The clerk said she had consulted the Indiana Secretary of State's Office to no avail.

"They told me I should put a notice on social media," she said. "Well, one of the reasons you vote by mail is because you’re over 65 years old. And I can guarantee you very few 65-year-olds get on Facebook and read a notice that their ballot hadn’t gotten returned."

'A lot of those people probably think they voted'

It's too late to fix this, this year, Barnhart said. The election was over nearly two weeks ago.

"I just think that as a group, the clerks or the election boards across the state need to address this," she said. "It’s a big problem. A lot of those people probably think they voted."

Dottie Thomas will take over as Vanderburgh County's clerk and chief elections officer on Jan. 1. Barnhart, who agreed to serve the remaining months of departed Clerk Carla Hayden's term in August, will swear in Thomas and other officeholders. Then she's headed back to retirement.
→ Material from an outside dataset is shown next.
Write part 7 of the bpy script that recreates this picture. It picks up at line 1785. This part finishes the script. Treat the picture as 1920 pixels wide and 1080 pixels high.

But she advised the Election Board that it might want to join in the lobbying effort that will ensue to seek corrective legislative action.

A similar effort is underway among legislators, election vendors, lobbyists, and county clerks to push for a change in Indiana code to allow for real time tabulation of early in-person votes. The goal is to effect the change before 2026 party primary elections.

More: Big changes sought to speed up vote counting in Vanderburgh County

The objective is to eliminate the delays that prevented final but unofficial election results from being known until nearly 24 hours after polls closed.

Thomas, Barnhart and other clerks around the state have complained that state elections officials will not allow their local counterparts to place optical ballot scanners atop ballot boxes for early in-person voting as is done with Election Day voting.

Making that single change, they say, would mean voters could insert the early vote ballots into scanners in real time and those could be tabulated quickly on Election Night.

Barnhart briefly discussed the issue, but the Election Board did not comment on it.

"Our problem that is being addressed now is at the state level," Barnhart said.